#### [The problem]
Each line of the material must be repeated precisely, with the pictures left out.

#### [Given material]
┄┄┄┄┄┄┄┄┄┄┄┄┄┄┄┄┄┄┄┄
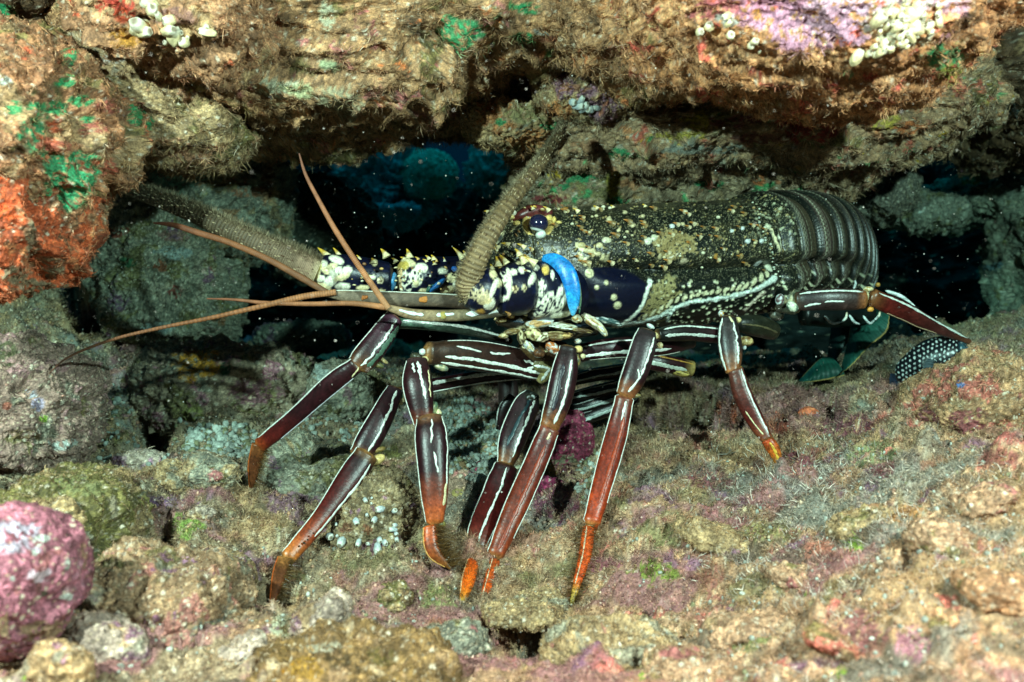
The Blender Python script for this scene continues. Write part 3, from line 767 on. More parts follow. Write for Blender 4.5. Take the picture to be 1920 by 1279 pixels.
rock('coralline_plate', 'small maroon coralline flake on the gravel right of the third leg', 'rock', (885, 885, .88), (34, 10, .012), -20, 2.2, .004, 52, 40, ((.22, .05, .09), (.14, .03, .07)), (.4,), [], None, .1, fine=.5)
rock('boulder', 'maroon and tan mound under the spotted fish at right', 'boulder', (1858, 776, .80), (156, 88, .07), -6, 2.2, .011, 53, 120,
     ((.28, .19, .12), (.28, .10, .09), TAN, OLV, SAL), (.42, .35, .25, .12), [(1800, 720, 7, 7, (.1, .3, .75)), (1730, 745, 5, 5, WHT), (1810, 790, 40, 26, (.3, .07, .08)), (1880, 800, 30, 12, (.5, .13, .1)), (1740, 790, 20, 30, (.3, .09, .1))],
     (2200000, .0040), .4)
rock('boulder', 'golden brown foreground mound at bottom centre left', 'boulder', (640, 1296, .52), (165, 80, .05), 0, 2.2, .008, 54, 110,
     ((.17, .12, .06), (.10, .07, .03), GOLD, (.36, .31, .22), (.26, .19, .12)), (.42, .10, .26, .34), [(570, 1250, 32, 22, GOLD), (640, 1240, 30, 14, (.10, .06, .02)), (720, 1235, 30, 20, (.13, .09, .02)), (600, 1215, 60, 10, (.4, .36, .26))],
     (1300000, .0034), .3, turfcols=[(.3, .22, .12), (.42, .34, .2), (.5, .44, .34)], tmask=avoid((620, 1245, 120, 40)))
rock('boulder', 'tan turf mound at bottom left between the pink boulder and golden mound', 'boulder', (330, 1130, .60), (130, 70, .05), 4, 2.2, .010, 55, 110,
     ((.24, .18, .12), GRY, (.30, .15, .14), OLV, PURP), (.4, .35, .3, .2), [(352, 1050, 14, 8, LIL), (400, 1180, 40, 22, GRY)], (2200000, .0036), .5)
rock('reef_block', 'turf covered lip overhanging the dark hole beside the right leg tip', 'rock', (985, 1138, .672), (72, 8, .032), 0, 2.6, .004, 60, 90,
     (TAN, GRY, (.34, .27, .16), PNK), (.4, .3, .2), [], (2000000, .0034), .4, strat=1)
rock('boulder', 'pale tan mound below the right leg tip and right of the dark hole', 'boulder', (1150, 1235, .58), (110, 58, .04), 0, 2.2, .009, 56, 90,
     (TAN, GRY, (.34, .27, .16), PNK), (.4, .3, .2), [], (2300000, .0036), .5)
rock('cobble', 'small salmon pink round lump on the slope below the tail fan', 'stone', (1516, 776, .88), (19, 13, .007), 0, 2.1, .001, 57, 24, ((.60, .20, .12), (.48, .16, .1)), (.3,), [], None, .1, fine=.3)
rock('reef_block', 'rusty brown rough bump between the purple plates and the middle legs', 'rock', (1022, 890, .875), (22, 32, .014), 0, 2.1, .004, 58, 40, ((.16, .09, .03), (.3, .2, .08)), (.4,), [], None, .5)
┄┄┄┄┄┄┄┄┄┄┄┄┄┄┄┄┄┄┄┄
#### [Output of the exercise]
The Blender Python script for this scene continues. Write part 3, from line 767 on. More parts follow. Write for Blender 4.5. Take the picture to be 1920 by 1279 pixels.
rock('coralline_plate', 'small maroon coralline flake on the gravel right of the third leg', 'rock', (885, 885, .88), (34, 10, .012), -20, 2.2, .004, 52, 40, ((.22, .05, .09), (.14, .03, .07)), (.4,), [], None, .1, fine=.5)
rock('boulder', 'maroon and tan mound under the spotted fish at right', 'boulder', (1858, 776, .80), (156, 88, .07), -6, 2.2, .011, 53, 120,
     ((.28, .19, .12), (.28, .10, .09), TAN, OLV, SAL), (.42, .35, .25, .12), [(1800, 720, 7, 7, (.1, .3, .75)), (1730, 745, 5, 5, WHT), (1810, 790, 40, 26, (.3, .07, .08)), (1880, 800, 30, 12, (.5, .13, .1)), (1740, 790, 20, 30, (.3, .09, .1))],
     (2200000, .0040), .4)
rock('boulder', 'golden brown foreground mound at bottom centre left', 'boulder', (640, 1296, .52), (165, 80, .05), 0, 2.2, .008, 54, 110,
     ((.17, .12, .06), (.10, .07, .03), GOLD, (.36, .31, .22), (.26, .19, .12)), (.42, .10, .26, .34), [(570, 1250, 32, 22, GOLD), (640, 1240, 30, 14, (.10, .06, .02)), (720, 1235, 30, 20, (.13, .09, .02)), (600, 1215, 60, 10, (.4, .36, .26))],
     (1300000, .0034), .3, turfcols=[(.3, .22, .12), (.42, .34, .2), (.5, .44, .34)], tmask=avoid((620, 1245, 120, 40)))
rock('boulder', 'tan turf mound at bottom left between the pink boulder and golden mound', 'boulder', (330, 1130, .60), (130, 70, .05), 4, 2.2, .010, 55, 110,
     ((.24, .18, .12), GRY, (.30, .15, .14), OLV, PURP), (.4, .35, .3, .2), [(352, 1050, 14, 8, LIL), (400, 1180, 40, 22, GRY)], (2200000, .0036), .5)
rock('reef_block', 'turf covered lip overhanging the dark hole beside the right leg tip', 'rock', (985, 1138, .672), (72, 8, .032), 0, 2.6, .004, 60, 90,
     (TAN, GRY, (.34, .27, .16), PNK), (.4, .3, .2), [], (2000000, .0034), .4, strat=1)
rock('boulder', 'pale tan mound below the right leg tip and right of the dark hole', 'boulder', (1150, 1235, .58), (110, 58, .04), 0, 2.2, .009, 56, 90,
     (TAN, GRY, (.34, .27, .16), PNK), (.4, .3, .2), [], (2300000, .0036), .5)
rock('cobble', 'small salmon pink round lump on the slope below the tail fan', 'stone', (1516, 776, .88), (19, 13, .007), 0, 2.1, .001, 57, 24, ((.60, .20, .12), (.48, .16, .1)), (.3,), [], None, .1, fine=.3)
rock('reef_block', 'rusty brown rough bump between the purple plates and the middle legs', 'rock', (1022, 890, .875), (22, 32, .014), 0, 2.1, .004, 58, 40, ((.16, .09, .03), (.3, .2, .08)), (.4,), [], None, .5)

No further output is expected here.